- _What you should do_: Extract the whole listing as it stands. Do not include the pictures.

- _Data provided_:
<<<<

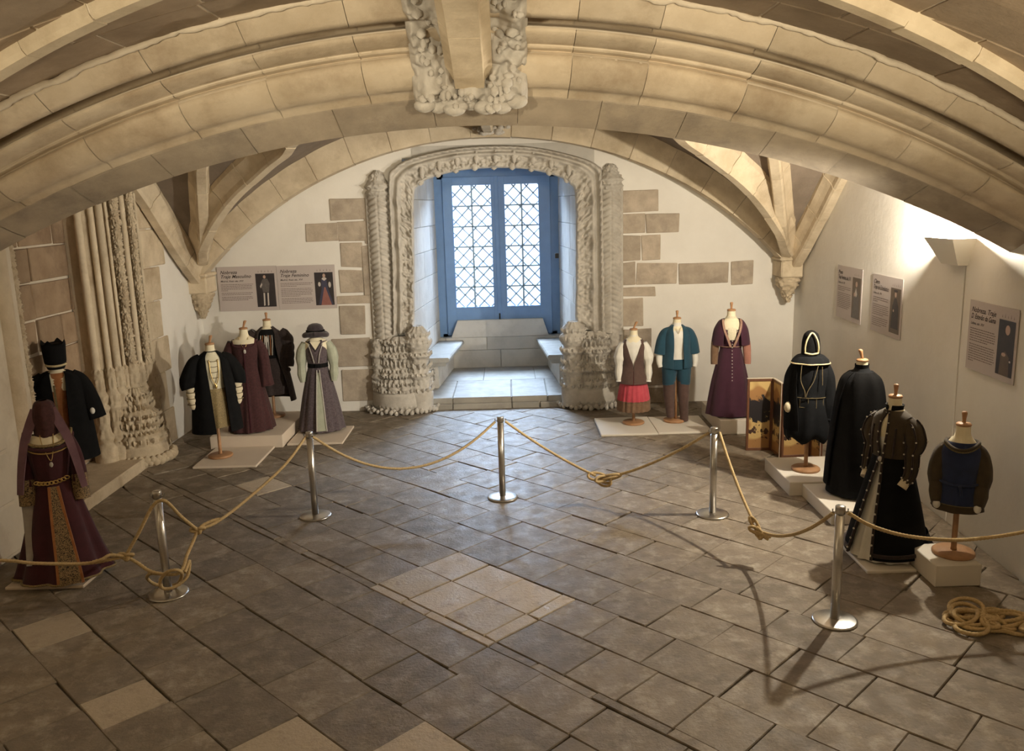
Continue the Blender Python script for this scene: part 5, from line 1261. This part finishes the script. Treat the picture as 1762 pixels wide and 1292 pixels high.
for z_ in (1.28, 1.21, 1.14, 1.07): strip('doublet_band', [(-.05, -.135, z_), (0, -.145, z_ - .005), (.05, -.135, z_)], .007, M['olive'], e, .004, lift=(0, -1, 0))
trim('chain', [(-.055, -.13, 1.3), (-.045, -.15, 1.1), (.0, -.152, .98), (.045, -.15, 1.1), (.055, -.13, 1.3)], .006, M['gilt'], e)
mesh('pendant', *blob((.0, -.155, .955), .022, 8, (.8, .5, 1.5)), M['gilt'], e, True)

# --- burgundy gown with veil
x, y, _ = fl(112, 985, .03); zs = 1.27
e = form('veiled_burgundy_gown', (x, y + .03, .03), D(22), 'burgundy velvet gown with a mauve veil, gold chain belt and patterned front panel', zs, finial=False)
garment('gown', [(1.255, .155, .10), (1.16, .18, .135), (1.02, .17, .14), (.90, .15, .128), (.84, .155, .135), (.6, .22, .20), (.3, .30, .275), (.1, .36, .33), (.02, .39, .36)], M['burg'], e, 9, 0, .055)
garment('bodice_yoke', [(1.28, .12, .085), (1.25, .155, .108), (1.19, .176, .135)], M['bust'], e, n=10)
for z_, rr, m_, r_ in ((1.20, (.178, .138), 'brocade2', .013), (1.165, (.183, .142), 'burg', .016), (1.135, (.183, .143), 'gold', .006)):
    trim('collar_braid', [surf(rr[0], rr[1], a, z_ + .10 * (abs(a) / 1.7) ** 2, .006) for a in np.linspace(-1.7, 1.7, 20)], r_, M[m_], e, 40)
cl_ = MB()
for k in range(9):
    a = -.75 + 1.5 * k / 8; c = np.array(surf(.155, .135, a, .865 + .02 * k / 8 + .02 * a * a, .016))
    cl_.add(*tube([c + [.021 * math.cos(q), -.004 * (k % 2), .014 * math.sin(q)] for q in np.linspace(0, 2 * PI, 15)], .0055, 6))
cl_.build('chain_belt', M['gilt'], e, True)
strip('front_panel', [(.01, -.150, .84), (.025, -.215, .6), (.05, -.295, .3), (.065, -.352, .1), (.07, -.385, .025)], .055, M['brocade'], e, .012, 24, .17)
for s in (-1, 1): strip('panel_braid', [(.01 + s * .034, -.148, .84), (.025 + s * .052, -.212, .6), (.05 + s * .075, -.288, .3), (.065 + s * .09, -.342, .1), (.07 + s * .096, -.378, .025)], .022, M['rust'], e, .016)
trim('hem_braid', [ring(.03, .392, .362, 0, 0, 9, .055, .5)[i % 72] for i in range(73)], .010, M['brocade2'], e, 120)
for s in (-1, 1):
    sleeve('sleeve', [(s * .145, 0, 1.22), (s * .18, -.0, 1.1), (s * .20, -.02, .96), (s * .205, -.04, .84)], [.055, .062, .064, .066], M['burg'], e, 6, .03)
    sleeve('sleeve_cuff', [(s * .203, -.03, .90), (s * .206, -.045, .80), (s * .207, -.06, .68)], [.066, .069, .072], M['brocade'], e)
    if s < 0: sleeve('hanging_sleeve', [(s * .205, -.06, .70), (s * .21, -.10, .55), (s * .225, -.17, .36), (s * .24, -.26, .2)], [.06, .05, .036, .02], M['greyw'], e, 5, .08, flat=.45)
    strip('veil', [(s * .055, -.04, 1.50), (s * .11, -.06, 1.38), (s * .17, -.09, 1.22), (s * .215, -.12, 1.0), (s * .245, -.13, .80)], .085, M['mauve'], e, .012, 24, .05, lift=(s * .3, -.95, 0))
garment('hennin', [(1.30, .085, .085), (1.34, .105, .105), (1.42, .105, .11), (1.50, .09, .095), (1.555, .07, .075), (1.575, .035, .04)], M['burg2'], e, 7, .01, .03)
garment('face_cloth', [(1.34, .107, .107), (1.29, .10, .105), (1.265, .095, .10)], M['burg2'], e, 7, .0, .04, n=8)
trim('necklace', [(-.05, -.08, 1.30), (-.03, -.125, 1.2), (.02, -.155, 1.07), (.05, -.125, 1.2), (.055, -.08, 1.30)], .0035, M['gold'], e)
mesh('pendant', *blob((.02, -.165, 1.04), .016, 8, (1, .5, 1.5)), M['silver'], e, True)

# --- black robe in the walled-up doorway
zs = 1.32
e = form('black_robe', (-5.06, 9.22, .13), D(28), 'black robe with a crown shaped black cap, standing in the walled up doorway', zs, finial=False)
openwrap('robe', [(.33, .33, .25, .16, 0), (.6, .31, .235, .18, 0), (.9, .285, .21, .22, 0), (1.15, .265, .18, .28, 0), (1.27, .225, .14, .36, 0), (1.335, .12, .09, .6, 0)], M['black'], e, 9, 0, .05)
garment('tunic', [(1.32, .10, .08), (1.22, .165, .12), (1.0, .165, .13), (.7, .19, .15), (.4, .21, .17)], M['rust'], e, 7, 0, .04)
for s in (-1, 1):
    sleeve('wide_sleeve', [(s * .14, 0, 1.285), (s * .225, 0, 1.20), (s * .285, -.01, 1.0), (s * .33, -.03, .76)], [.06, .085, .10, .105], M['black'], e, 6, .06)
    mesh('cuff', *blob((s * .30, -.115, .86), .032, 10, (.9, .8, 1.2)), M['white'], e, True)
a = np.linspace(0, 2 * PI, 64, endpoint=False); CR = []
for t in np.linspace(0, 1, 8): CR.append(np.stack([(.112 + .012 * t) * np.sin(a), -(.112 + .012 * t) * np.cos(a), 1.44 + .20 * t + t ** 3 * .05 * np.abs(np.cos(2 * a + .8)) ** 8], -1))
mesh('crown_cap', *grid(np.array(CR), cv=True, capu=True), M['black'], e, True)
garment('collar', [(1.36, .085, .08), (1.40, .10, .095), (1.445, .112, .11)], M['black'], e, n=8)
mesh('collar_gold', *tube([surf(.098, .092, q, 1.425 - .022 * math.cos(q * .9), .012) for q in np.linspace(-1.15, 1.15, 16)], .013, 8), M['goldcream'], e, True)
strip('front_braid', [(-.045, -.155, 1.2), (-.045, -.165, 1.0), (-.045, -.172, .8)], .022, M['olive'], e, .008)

>>>>

- _Finished task_:
Continue the Blender Python script for this scene: part 5, from line 1261. This part finishes the script. Treat the picture as 1762 pixels wide and 1292 pixels high.
for z_ in (1.28, 1.21, 1.14, 1.07): strip('doublet_band', [(-.05, -.135, z_), (0, -.145, z_ - .005), (.05, -.135, z_)], .007, M['olive'], e, .004, lift=(0, -1, 0))
trim('chain', [(-.055, -.13, 1.3), (-.045, -.15, 1.1), (.0, -.152, .98), (.045, -.15, 1.1), (.055, -.13, 1.3)], .006, M['gilt'], e)
mesh('pendant', *blob((.0, -.155, .955), .022, 8, (.8, .5, 1.5)), M['gilt'], e, True)

# --- burgundy gown with veil
x, y, _ = fl(112, 985, .03); zs = 1.27
e = form('veiled_burgundy_gown', (x, y + .03, .03), D(22), 'burgundy velvet gown with a mauve veil, gold chain belt and patterned front panel', zs, finial=False)
garment('gown', [(1.255, .155, .10), (1.16, .18, .135), (1.02, .17, .14), (.90, .15, .128), (.84, .155, .135), (.6, .22, .20), (.3, .30, .275), (.1, .36, .33), (.02, .39, .36)], M['burg'], e, 9, 0, .055)
garment('bodice_yoke', [(1.28, .12, .085), (1.25, .155, .108), (1.19, .176, .135)], M['bust'], e, n=10)
for z_, rr, m_, r_ in ((1.20, (.178, .138), 'brocade2', .013), (1.165, (.183, .142), 'burg', .016), (1.135, (.183, .143), 'gold', .006)):
    trim('collar_braid', [surf(rr[0], rr[1], a, z_ + .10 * (abs(a) / 1.7) ** 2, .006) for a in np.linspace(-1.7, 1.7, 20)], r_, M[m_], e, 40)
cl_ = MB()
for k in range(9):
    a = -.75 + 1.5 * k / 8; c = np.array(surf(.155, .135, a, .865 + .02 * k / 8 + .02 * a * a, .016))
    cl_.add(*tube([c + [.021 * math.cos(q), -.004 * (k % 2), .014 * math.sin(q)] for q in np.linspace(0, 2 * PI, 15)], .0055, 6))
cl_.build('chain_belt', M['gilt'], e, True)
strip('front_panel', [(.01, -.150, .84), (.025, -.215, .6), (.05, -.295, .3), (.065, -.352, .1), (.07, -.385, .025)], .055, M['brocade'], e, .012, 24, .17)
for s in (-1, 1): strip('panel_braid', [(.01 + s * .034, -.148, .84), (.025 + s * .052, -.212, .6), (.05 + s * .075, -.288, .3), (.065 + s * .09, -.342, .1), (.07 + s * .096, -.378, .025)], .022, M['rust'], e, .016)
trim('hem_braid', [ring(.03, .392, .362, 0, 0, 9, .055, .5)[i % 72] for i in range(73)], .010, M['brocade2'], e, 120)
for s in (-1, 1):
    sleeve('sleeve', [(s * .145, 0, 1.22), (s * .18, -.0, 1.1), (s * .20, -.02, .96), (s * .205, -.04, .84)], [.055, .062, .064, .066], M['burg'], e, 6, .03)
    sleeve('sleeve_cuff', [(s * .203, -.03, .90), (s * .206, -.045, .80), (s * .207, -.06, .68)], [.066, .069, .072], M['brocade'], e)
    if s < 0: sleeve('hanging_sleeve', [(s * .205, -.06, .70), (s * .21, -.10, .55), (s * .225, -.17, .36), (s * .24, -.26, .2)], [.06, .05, .036, .02], M['greyw'], e, 5, .08, flat=.45)
    strip('veil', [(s * .055, -.04, 1.50), (s * .11, -.06, 1.38), (s * .17, -.09, 1.22), (s * .215, -.12, 1.0), (s * .245, -.13, .80)], .085, M['mauve'], e, .012, 24, .05, lift=(s * .3, -.95, 0))
garment('hennin', [(1.30, .085, .085), (1.34, .105, .105), (1.42, .105, .11), (1.50, .09, .095), (1.555, .07, .075), (1.575, .035, .04)], M['burg2'], e, 7, .01, .03)
garment('face_cloth', [(1.34, .107, .107), (1.29, .10, .105), (1.265, .095, .10)], M['burg2'], e, 7, .0, .04, n=8)
trim('necklace', [(-.05, -.08, 1.30), (-.03, -.125, 1.2), (.02, -.155, 1.07), (.05, -.125, 1.2), (.055, -.08, 1.30)], .0035, M['gold'], e)
mesh('pendant', *blob((.02, -.165, 1.04), .016, 8, (1, .5, 1.5)), M['silver'], e, True)

# --- black robe in the walled-up doorway
zs = 1.32
e = form('black_robe', (-5.06, 9.22, .13), D(28), 'black robe with a crown shaped black cap, standing in the walled up doorway', zs, finial=False)
openwrap('robe', [(.33, .33, .25, .16, 0), (.6, .31, .235, .18, 0), (.9, .285, .21, .22, 0), (1.15, .265, .18, .28, 0), (1.27, .225, .14, .36, 0), (1.335, .12, .09, .6, 0)], M['black'], e, 9, 0, .05)
garment('tunic', [(1.32, .10, .08), (1.22, .165, .12), (1.0, .165, .13), (.7, .19, .15), (.4, .21, .17)], M['rust'], e, 7, 0, .04)
for s in (-1, 1):
    sleeve('wide_sleeve', [(s * .14, 0, 1.285), (s * .225, 0, 1.20), (s * .285, -.01, 1.0), (s * .33, -.03, .76)], [.06, .085, .10, .105], M['black'], e, 6, .06)
    mesh('cuff', *blob((s * .30, -.115, .86), .032, 10, (.9, .8, 1.2)), M['white'], e, True)
a = np.linspace(0, 2 * PI, 64, endpoint=False); CR = []
for t in np.linspace(0, 1, 8): CR.append(np.stack([(.112 + .012 * t) * np.sin(a), -(.112 + .012 * t) * np.cos(a), 1.44 + .20 * t + t ** 3 * .05 * np.abs(np.cos(2 * a + .8)) ** 8], -1))
mesh('crown_cap', *grid(np.array(CR), cv=True, capu=True), M['black'], e, True)
garment('collar', [(1.36, .085, .08), (1.40, .10, .095), (1.445, .112, .11)], M['black'], e, n=8)
mesh('collar_gold', *tube([surf(.098, .092, q, 1.425 - .022 * math.cos(q * .9), .012) for q in np.linspace(-1.15, 1.15, 16)], .013, 8), M['goldcream'], e, True)
strip('front_braid', [(-.045, -.155, 1.2), (-.045, -.165, 1.0), (-.045, -.172, .8)], .022, M['olive'], e, .008)